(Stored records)
▬▬▬▬▬▬

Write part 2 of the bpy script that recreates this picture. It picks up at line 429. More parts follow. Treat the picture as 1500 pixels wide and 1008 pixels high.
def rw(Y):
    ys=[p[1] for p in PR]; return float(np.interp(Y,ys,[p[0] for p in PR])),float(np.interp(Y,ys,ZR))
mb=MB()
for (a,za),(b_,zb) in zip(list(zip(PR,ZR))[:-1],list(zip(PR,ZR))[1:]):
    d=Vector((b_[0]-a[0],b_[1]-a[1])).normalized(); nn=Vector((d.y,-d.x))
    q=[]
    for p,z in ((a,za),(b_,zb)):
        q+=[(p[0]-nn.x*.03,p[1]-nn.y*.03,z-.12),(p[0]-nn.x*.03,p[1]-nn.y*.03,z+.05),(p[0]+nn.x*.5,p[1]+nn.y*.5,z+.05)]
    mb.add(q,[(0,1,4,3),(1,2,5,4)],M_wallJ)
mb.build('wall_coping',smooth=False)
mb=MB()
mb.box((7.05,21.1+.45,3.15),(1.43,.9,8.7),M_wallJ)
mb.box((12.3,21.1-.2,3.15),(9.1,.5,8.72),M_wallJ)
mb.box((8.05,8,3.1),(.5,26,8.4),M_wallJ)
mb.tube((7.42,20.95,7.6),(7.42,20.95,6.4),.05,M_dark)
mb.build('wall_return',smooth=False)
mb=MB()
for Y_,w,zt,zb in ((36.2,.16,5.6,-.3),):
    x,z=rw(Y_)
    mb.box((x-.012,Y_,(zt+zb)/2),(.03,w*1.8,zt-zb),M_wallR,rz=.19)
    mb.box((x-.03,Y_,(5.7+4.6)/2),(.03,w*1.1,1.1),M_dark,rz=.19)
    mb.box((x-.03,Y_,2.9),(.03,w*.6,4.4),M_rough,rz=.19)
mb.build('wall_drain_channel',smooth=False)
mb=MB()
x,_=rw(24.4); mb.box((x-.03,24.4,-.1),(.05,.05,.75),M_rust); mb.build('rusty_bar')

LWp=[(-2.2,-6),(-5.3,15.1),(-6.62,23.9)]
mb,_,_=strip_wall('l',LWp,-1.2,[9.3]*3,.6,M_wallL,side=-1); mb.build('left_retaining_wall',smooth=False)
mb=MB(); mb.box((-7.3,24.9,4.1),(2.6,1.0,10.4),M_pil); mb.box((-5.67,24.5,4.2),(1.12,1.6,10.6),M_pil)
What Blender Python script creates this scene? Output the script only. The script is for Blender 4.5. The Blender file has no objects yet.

▬▬▬▬▬▬

== YOUR INSTRUCTIONS ==
Take the lines above and print them exactly.

== OUTPUT FOR THIS EXERCISE ==
Write part 2 of the bpy script that recreates this picture. It picks up at line 429. More parts follow. Treat the picture as 1500 pixels wide and 1008 pixels high.
def rw(Y):
    ys=[p[1] for p in PR]; return float(np.interp(Y,ys,[p[0] for p in PR])),float(np.interp(Y,ys,ZR))
mb=MB()
for (a,za),(b_,zb) in zip(list(zip(PR,ZR))[:-1],list(zip(PR,ZR))[1:]):
    d=Vector((b_[0]-a[0],b_[1]-a[1])).normalized(); nn=Vector((d.y,-d.x))
    q=[]
    for p,z in ((a,za),(b_,zb)):
        q+=[(p[0]-nn.x*.03,p[1]-nn.y*.03,z-.12),(p[0]-nn.x*.03,p[1]-nn.y*.03,z+.05),(p[0]+nn.x*.5,p[1]+nn.y*.5,z+.05)]
    mb.add(q,[(0,1,4,3),(1,2,5,4)],M_wallJ)
mb.build('wall_coping',smooth=False)
mb=MB()
mb.box((7.05,21.1+.45,3.15),(1.43,.9,8.7),M_wallJ)
mb.box((12.3,21.1-.2,3.15),(9.1,.5,8.72),M_wallJ)
mb.box((8.05,8,3.1),(.5,26,8.4),M_wallJ)
mb.tube((7.42,20.95,7.6),(7.42,20.95,6.4),.05,M_dark)
mb.build('wall_return',smooth=False)
mb=MB()
for Y_,w,zt,zb in ((36.2,.16,5.6,-.3),):
    x,z=rw(Y_)
    mb.box((x-.012,Y_,(zt+zb)/2),(.03,w*1.8,zt-zb),M_wallR,rz=.19)
    mb.box((x-.03,Y_,(5.7+4.6)/2),(.03,w*1.1,1.1),M_dark,rz=.19)
    mb.box((x-.03,Y_,2.9),(.03,w*.6,4.4),M_rough,rz=.19)
mb.build('wall_drain_channel',smooth=False)
mb=MB()
x,_=rw(24.4); mb.box((x-.03,24.4,-.1),(.05,.05,.75),M_rust); mb.build('rusty_bar')

LWp=[(-2.2,-6),(-5.3,15.1),(-6.62,23.9)]
mb,_,_=strip_wall('l',LWp,-1.2,[9.3]*3,.6,M_wallL,side=-1); mb.build('left_retaining_wall',smooth=False)
mb=MB(); mb.box((-7.3,24.9,4.1),(2.6,1.0,10.4),M_pil); mb.box((-5.67,24.5,4.2),(1.12,1.6,10.6),M_pil)
What Blender Python script creates this scene? Output the script only. The script is for Blender 4.5. The Blender file has no objects yet.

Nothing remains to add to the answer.